A common theme for all of the jurisdictions examined here has been the need to attract young people to computing and coding, with female students a particular focus. In some cases, there has been a deliberate attempt to link schools’ endeavours to informal and extra-curricular work (see, for example, in Wales[75]). The Northern Ireland Assembly also noted the potential usefulness of such activities[42].

Several authors ([3] for example) reflect on the need to position computing as one of the sciences, standing as part of the STEM community. This is an apt comparison to make, as the teaching and learning challenges in school that have faced the STEM community for several decades are also reflected in engagement and participation in computing and related activities.

STEM enrichment and engagement interventions are many and various. In 2004, the National Audit Office estimated that there were 470 different activities with an associated expenditure of £35m[76]. These typically aspire to positively interest children and young people in STEM but are all too often not set up to be evaluated or their impact understood. This really limits our ability to understand what works (and, indeed, what does not work).

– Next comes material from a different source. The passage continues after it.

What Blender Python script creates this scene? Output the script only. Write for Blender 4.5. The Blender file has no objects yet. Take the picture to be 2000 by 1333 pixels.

The number and range of informal and extra-curricular activities concerning computing and coding is extensive[11] and there are some high-level interests in them, and there is a growing interest in getting below the surface of these and appraising their effectiveness.

For example, Code Club commissioned the National Foundation for Educational Research (NFER) to study their impact, finding that it worked well in developing coding skills[77] but had no discernible impact on computational thinking.

CoderDojo Scotland have looked at ways of encouraging female students to participate in one of their 23 Scottish clubs and established, almost counter-intuitively that female-only clubs did not help to increase participation whereas using the right language (amongst other things) to describe the clubs did[78].

Digital Schoolhouse work closely with schools and have presented a very honest appraisal of where they are able to make a difference and the barriers they might face when trying to blend their offer with what happens in schools[79]. Technocamps works with schools across Wales in both English and Welsh, engaging with learners of all ages to change perceptions of computer science, as well as supporting the professional development of teachers.

There are very few of the many, many, activities and groups that are setting out to increase diversity in the computing and digital communities that have clearly identifiable objectives that can help to understand whether or not they are having they effect they wish.

They should be encouraged to do so, as they may be genuinely making a difference and others may learn from this. The National Centre for Computing Education has launched a series of research trials, one of which is focused on non-formal learning. Each four-year trial is aimed at generating evidence to help improving the gender balance in computing[80].

The importance of role-modelling, mentoring, and signalling has been identified time and again as a factor in encouraging under-represented groups to participate in STEM activities and study[81]. Tackling these issues is not something that often results in an instant result, so policy and practical work may require long-term engagement and good alignment between the aims of schools and the informal sector.